Leave out the pictures and repeat the rest of the material exactly.
## Start Available data
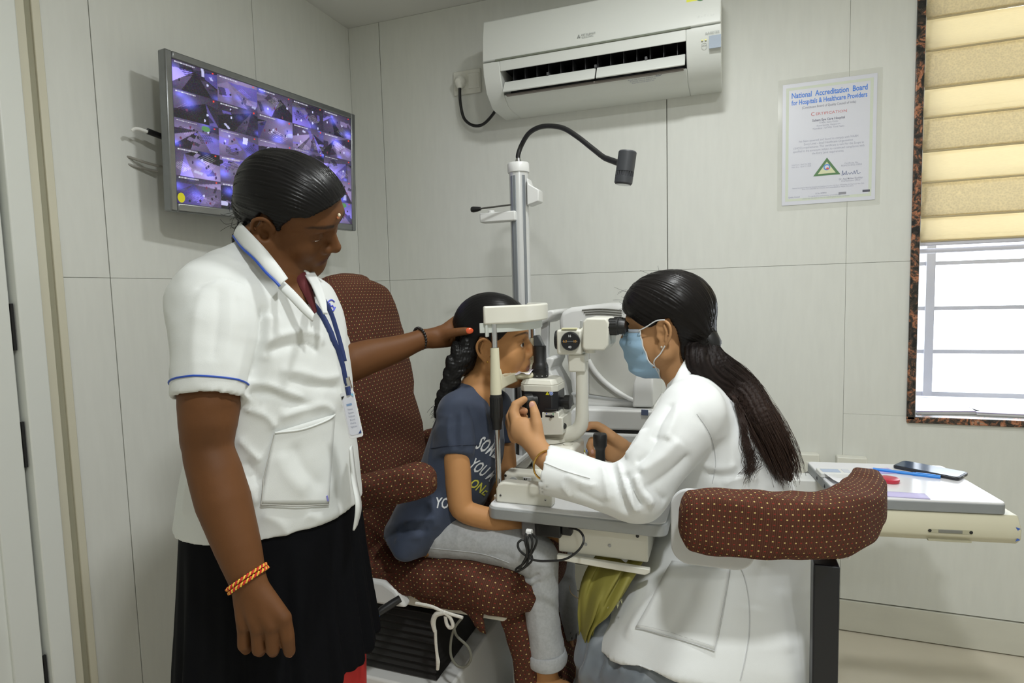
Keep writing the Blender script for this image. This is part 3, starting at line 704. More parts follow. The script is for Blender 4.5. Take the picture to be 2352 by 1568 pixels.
# ------------------------------------------------------------------ framed certificate sheet (laminated)
def poster():
    x0, x1, z0, z1 = .174, .463, .283+ZC, .699+ZC; y = YB-.0012; w, h = x1-x0, z1-z0; c = np.array([(x0+x1)/2, y, (z0+z1)/2])
    t = thing('certificate', 'laminated accreditation certificate taped to the back wall', 'certificate', (c[0], YB, z0), world=True)
    ax, ay, az = np.array([1., 0, 0]), np.array([0, 0, 1.]), np.array([0, -1., 0])
    MB().prism(rrect(w+.030, h+.036, .004), c, ax, ay, az, .0005).obj('laminate', mat('clear_laminate', (.72, .725, .66), .15, alpha=.12), t, world=True)
    MB().prism([(-w/2, -h/2), (w/2, -h/2), (w/2, h/2), (-w/2, h/2)], c+az*.0005, ax, ay, az, .0005).obj('sheet', mat('certificate_paper', (.71, .72, .79), .3), t, world=True, smooth=False)
    e = c+az*.0011
    def frm(wd, hh, b, m_, nm, dz=0., wav=0.):
        mb = MB(); o = [(-wd/2, -hh/2), (wd/2, -hh/2), (wd/2, hh/2), (-wd/2, hh/2)]; q = [(-wd/2+b, -hh/2+b), (wd/2-b, -hh/2+b), (wd/2-b, hh/2-b), (-wd/2+b, hh/2-b)]
        v = [e+az*dz+ax*p[0]+ay*p[1] for p in o+q]; mb.add(v, [(i, (i+1) % 4, 4+(i+1) % 4, 4+i) for i in range(4)]); mb.obj(nm, m_, t, world=True, smooth=False)
    frm(w-.022, h-.026, .009, mat('pale_green_print', (.66, .71, .60), .4), 'border')
    B, K, Rd = mat('blue_print', (.07, .24, .78), .4), mat('dark_print', (.20, .20, .27), .4), mat('red_print', (.62, .16, .16), .4)
    fK = mat('grey_ink', (.42, .43, .52), .4)
    e = c+az*.0014
    def ln(m_, nm, rows):
        for s, px, py, wd, sz, kw in rows: text(MB(), s, sz, e+ax*px+ay*py, ax, ay, width=wd, **kw).obj(nm, m_, t, world=True, smooth=False)
    Y = lambda f: h/2-h*f
    ln(B, 'heading_line', [('National  Accreditation  Board', 0, Y(.100), .232, .026, dict(bold=.022)), ('for Hospitals & Healthcare Providers', 0, Y(.158), .232, .023, dict(bold=.022))])
    ln(K, 'text_line', [('(Constituent Board of Quality Council of India)', 0, Y(.205), .165, .0115, {}), ('Subam Eye Care Hospital', 0, Y(.318), .100, .011, dict(bold=.02))])
    ln(Rd, 'title', [('C', -.049, Y(.266), .011, .017, {}), ('ERTIFICATION', .008, Y(.268), .094, .0125, {})])
    ln(fK, 'text_line', [('77/48A, Kattu Kottai', 0, Y(.342), .058, .0085, {}), ('Konerippatty, Rasipuram', 0, Y(.364), .072, .0085, {}), ('Namakkal - 637408, Tamil Nadu', 0, Y(.386), .096, .0085, {}),
        ('has been assessed and found to comply with NABH', 0, Y(.478), .182, .0105, {}), ('Entry Level - Small Healthcare Organisation', 0, Y(.505), .150, .0105, {}), ('(SHCO) requirements. This certificate is valid for the Scope as', 0, Y(.532), .216, .0105, {}), ('specified in the annexure subject to continued compliance with', 0, Y(.559), .220, .0105, {}), ('the Entry Level requirements.', 0, Y(.586), .098, .0105, {}),
        ('Valid from : April 22, 2022', -.083, Y(.668), .062, .007, {}), ('Valid thru : April 21, 2025', -.083, Y(.686), .062, .007, {}), ('Certificate No.', .072, Y(.690), .042, .008, {}), ('PESHCO-2022-10858', .072, Y(.708), .062, .008, {}),
        ('Dr. Atul Mohan Kochhar', .071, Y(.815), .072, .009, dict(bold=.02)), ('Chief Executive Officer', .071, Y(.832), .058, .008, {}),
        ('National Accreditation Board for Hospitals and Healthcare Providers, 5th Floor, ITPI Building, 4A, Ring Road, New Delhi', 0, Y(.862), .222, .006, {}), ('Phone: +91-11-4260 0600, Fax: 2332-3415  Email: helpdesk@nabh.co  Website: www.nabh.co', 0, Y(.876), .16, .006, {}),
        ('Sl. No. 0478914', -.020, Y(.918), .034, .0075, dict(bold=.02)), ('To verify the authenticity of certificate', -.01, Y(.938), .10, .006, {}), ('please scan the code or visit the website given on this certificate', -.005, Y(.953), .145, .006, {}), ('Quality Council', -.105, Y(.935), .036, .007, dict(bold=.02))])
    mb = MB(); sg = [(0, -.006), (.002, .012), (.004, -.004), (.007, .004), (.010, -.003), (.013, .010), (.015, -.004), (.020, .003), (.024, -.003), (.029, .004), (.033, -.003), (.037, .008), (.040, -.003), (.045, .010), (.048, -.003), (.056, .001)]
    mb.tube([e+ax*(.044+p[0])+ay*(Y(.775)+p[1]) for p in sg], .0006, 5, n=4); mb.obj('signature', mat('blue_ink', (.08, .12, .3), .4), t, world=True)
    def tri(s, m_, nm, dz, oy=0):
        o = e+az*dz+ay*(Y(.712)+oy)+ax*(-.003)
        MB().prism([(-.042*s, -.026*s), (.042*s, -.026*s), (0, .034*s)], o, ax, ay, az, .0003).obj(nm, m_, t, world=True, smooth=False)
    tri(1, mat('emblem_green', (.10, .22, .09), .4), 'emblem_border', 0); tri(.66, mat('emblem_cream', (.72, .74, .48), .4), 'emblem_field', .0004, -.0025)
    o = e+az*.0008+ay*(Y(.708))-ax*.003
    MB().prism([(.0105*math.cos(q), .0105*math.sin(q)) for q in np.linspace(0, 2*math.pi, 20, endpoint=False)], o, ax, ay, az, .0002).obj('emblem_disc', mat('emblem_blue', (.10, .30, .75), .4), t, world=True, smooth=False)
    MB().prism([(.007*math.cos(q), .006*math.sin(q)) for q in np.linspace(0, 2*math.pi, 16, endpoint=False)], o+az*.0003, ax, ay, az, .0002).obj('emblem_heart', mat('emblem_pale', (.72, .74, .82), .4), t, world=True, smooth=False)
    MB().prism([(-.004, -.008), (.007, -.008), (.006, -.003), (0, -.001)], o+az*.0005, ax, ay, az, .0002).obj('emblem_stroke', mat('emblem_red', (.75, .12, .10), .4), t, world=True, smooth=False)
    for px, f, wd, m_ in ((.118, .925, .022, mat('ink_block', (.10, .10, .13), .4)), (.046, .930, .023, mat('grey_block', (.30, .30, .34), .4))):
        MB().prism(rrect(wd, .0075, .0005, 1), e+ax*px+ay*Y(f), ax, ay, az, .0003).obj('printed_bar', m_, t, world=True, smooth=False)
poster()
def outlet(x, z, lab):
    t = thing('outlet_box', lab, 'outlet', (x, YB, z-.06), group='outlet boxes low on the back wall', world=True)
    MB().box((x, YB-.018, z-.05), (.095, .036, .115)).obj('box', MATS['socket_plastic'], t, world=True, bevel=.004)
    for k in (-.02, .022): MB().box((x+k, YB-.037, z-.045), (.035, .004, .05)).obj('module', MATS['socket_plastic'], t, world=True, bevel=.002)
outlet(.255, .648, 'white outlet box on the wall nearest the long ponytail, with a grey cable'); outlet(.405, .645, 'white outlet box on the wall behind the writing table, without any cable')
MB().tube([(.275, 2.31, .60), (.22, 2.24, .585), (.19, 2.15, .54), (.22, 2.05, .44)], .004, 8, n=6).obj('outlet_cable', mat('grey_cable2', (.16, .16, .15), .5), world=True, label='thin grey cable hanging from the outlet box beside the ponytail', cat='cable')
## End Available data
* [Answer to the task]
Keep writing the Blender script for this image. This is part 3, starting at line 704. More parts follow. The script is for Blender 4.5. Take the picture to be 2352 by 1568 pixels.
# ------------------------------------------------------------------ framed certificate sheet (laminated)
def poster():
    x0, x1, z0, z1 = .174, .463, .283+ZC, .699+ZC; y = YB-.0012; w, h = x1-x0, z1-z0; c = np.array([(x0+x1)/2, y, (z0+z1)/2])
    t = thing('certificate', 'laminated accreditation certificate taped to the back wall', 'certificate', (c[0], YB, z0), world=True)
    ax, ay, az = np.array([1., 0, 0]), np.array([0, 0, 1.]), np.array([0, -1., 0])
    MB().prism(rrect(w+.030, h+.036, .004), c, ax, ay, az, .0005).obj('laminate', mat('clear_laminate', (.72, .725, .66), .15, alpha=.12), t, world=True)
    MB().prism([(-w/2, -h/2), (w/2, -h/2), (w/2, h/2), (-w/2, h/2)], c+az*.0005, ax, ay, az, .0005).obj('sheet', mat('certificate_paper', (.71, .72, .79), .3), t, world=True, smooth=False)
    e = c+az*.0011
    def frm(wd, hh, b, m_, nm, dz=0., wav=0.):
        mb = MB(); o = [(-wd/2, -hh/2), (wd/2, -hh/2), (wd/2, hh/2), (-wd/2, hh/2)]; q = [(-wd/2+b, -hh/2+b), (wd/2-b, -hh/2+b), (wd/2-b, hh/2-b), (-wd/2+b, hh/2-b)]
        v = [e+az*dz+ax*p[0]+ay*p[1] for p in o+q]; mb.add(v, [(i, (i+1) % 4, 4+(i+1) % 4, 4+i) for i in range(4)]); mb.obj(nm, m_, t, world=True, smooth=False)
    frm(w-.022, h-.026, .009, mat('pale_green_print', (.66, .71, .60), .4), 'border')
    B, K, Rd = mat('blue_print', (.07, .24, .78), .4), mat('dark_print', (.20, .20, .27), .4), mat('red_print', (.62, .16, .16), .4)
    fK = mat('grey_ink', (.42, .43, .52), .4)
    e = c+az*.0014
    def ln(m_, nm, rows):
        for s, px, py, wd, sz, kw in rows: text(MB(), s, sz, e+ax*px+ay*py, ax, ay, width=wd, **kw).obj(nm, m_, t, world=True, smooth=False)
    Y = lambda f: h/2-h*f
    ln(B, 'heading_line', [('National  Accreditation  Board', 0, Y(.100), .232, .026, dict(bold=.022)), ('for Hospitals & Healthcare Providers', 0, Y(.158), .232, .023, dict(bold=.022))])
    ln(K, 'text_line', [('(Constituent Board of Quality Council of India)', 0, Y(.205), .165, .0115, {}), ('Subam Eye Care Hospital', 0, Y(.318), .100, .011, dict(bold=.02))])
    ln(Rd, 'title', [('C', -.049, Y(.266), .011, .017, {}), ('ERTIFICATION', .008, Y(.268), .094, .0125, {})])
    ln(fK, 'text_line', [('77/48A, Kattu Kottai', 0, Y(.342), .058, .0085, {}), ('Konerippatty, Rasipuram', 0, Y(.364), .072, .0085, {}), ('Namakkal - 637408, Tamil Nadu', 0, Y(.386), .096, .0085, {}),
        ('has been assessed and found to comply with NABH', 0, Y(.478), .182, .0105, {}), ('Entry Level - Small Healthcare Organisation', 0, Y(.505), .150, .0105, {}), ('(SHCO) requirements. This certificate is valid for the Scope as', 0, Y(.532), .216, .0105, {}), ('specified in the annexure subject to continued compliance with', 0, Y(.559), .220, .0105, {}), ('the Entry Level requirements.', 0, Y(.586), .098, .0105, {}),
        ('Valid from : April 22, 2022', -.083, Y(.668), .062, .007, {}), ('Valid thru : April 21, 2025', -.083, Y(.686), .062, .007, {}), ('Certificate No.', .072, Y(.690), .042, .008, {}), ('PESHCO-2022-10858', .072, Y(.708), .062, .008, {}),
        ('Dr. Atul Mohan Kochhar', .071, Y(.815), .072, .009, dict(bold=.02)), ('Chief Executive Officer', .071, Y(.832), .058, .008, {}),
        ('National Accreditation Board for Hospitals and Healthcare Providers, 5th Floor, ITPI Building, 4A, Ring Road, New Delhi', 0, Y(.862), .222, .006, {}), ('Phone: +91-11-4260 0600, Fax: 2332-3415  Email: helpdesk@nabh.co  Website: www.nabh.co', 0, Y(.876), .16, .006, {}),
        ('Sl. No. 0478914', -.020, Y(.918), .034, .0075, dict(bold=.02)), ('To verify the authenticity of certificate', -.01, Y(.938), .10, .006, {}), ('please scan the code or visit the website given on this certificate', -.005, Y(.953), .145, .006, {}), ('Quality Council', -.105, Y(.935), .036, .007, dict(bold=.02))])
    mb = MB(); sg = [(0, -.006), (.002, .012), (.004, -.004), (.007, .004), (.010, -.003), (.013, .010), (.015, -.004), (.020, .003), (.024, -.003), (.029, .004), (.033, -.003), (.037, .008), (.040, -.003), (.045, .010), (.048, -.003), (.056, .001)]
    mb.tube([e+ax*(.044+p[0])+ay*(Y(.775)+p[1]) for p in sg], .0006, 5, n=4); mb.obj('signature', mat('blue_ink', (.08, .12, .3), .4), t, world=True)
    def tri(s, m_, nm, dz, oy=0):
        o = e+az*dz+ay*(Y(.712)+oy)+ax*(-.003)
        MB().prism([(-.042*s, -.026*s), (.042*s, -.026*s), (0, .034*s)], o, ax, ay, az, .0003).obj(nm, m_, t, world=True, smooth=False)
    tri(1, mat('emblem_green', (.10, .22, .09), .4), 'emblem_border', 0); tri(.66, mat('emblem_cream', (.72, .74, .48), .4), 'emblem_field', .0004, -.0025)
    o = e+az*.0008+ay*(Y(.708))-ax*.003
    MB().prism([(.0105*math.cos(q), .0105*math.sin(q)) for q in np.linspace(0, 2*math.pi, 20, endpoint=False)], o, ax, ay, az, .0002).obj('emblem_disc', mat('emblem_blue', (.10, .30, .75), .4), t, world=True, smooth=False)
    MB().prism([(.007*math.cos(q), .006*math.sin(q)) for q in np.linspace(0, 2*math.pi, 16, endpoint=False)], o+az*.0003, ax, ay, az, .0002).obj('emblem_heart', mat('emblem_pale', (.72, .74, .82), .4), t, world=True, smooth=False)
    MB().prism([(-.004, -.008), (.007, -.008), (.006, -.003), (0, -.001)], o+az*.0005, ax, ay, az, .0002).obj('emblem_stroke', mat('emblem_red', (.75, .12, .10), .4), t, world=True, smooth=False)
    for px, f, wd, m_ in ((.118, .925, .022, mat('ink_block', (.10, .10, .13), .4)), (.046, .930, .023, mat('grey_block', (.30, .30, .34), .4))):
        MB().prism(rrect(wd, .0075, .0005, 1), e+ax*px+ay*Y(f), ax, ay, az, .0003).obj('printed_bar', m_, t, world=True, smooth=False)
poster()
def outlet(x, z, lab):
    t = thing('outlet_box', lab, 'outlet', (x, YB, z-.06), group='outlet boxes low on the back wall', world=True)
    MB().box((x, YB-.018, z-.05), (.095, .036, .115)).obj('box', MATS['socket_plastic'], t, world=True, bevel=.004)
    for k in (-.02, .022): MB().box((x+k, YB-.037, z-.045), (.035, .004, .05)).obj('module', MATS['socket_plastic'], t, world=True, bevel=.002)
outlet(.255, .648, 'white outlet box on the wall nearest the long ponytail, with a grey cable'); outlet(.405, .645, 'white outlet box on the wall behind the writing table, without any cable')
MB().tube([(.275, 2.31, .60), (.22, 2.24, .585), (.19, 2.15, .54), (.22, 2.05, .44)], .004, 8, n=6).obj('outlet_cable', mat('grey_cable2', (.16, .16, .15), .5), world=True, label='thin grey cable hanging from the outlet box beside the ponytail', cat='cable')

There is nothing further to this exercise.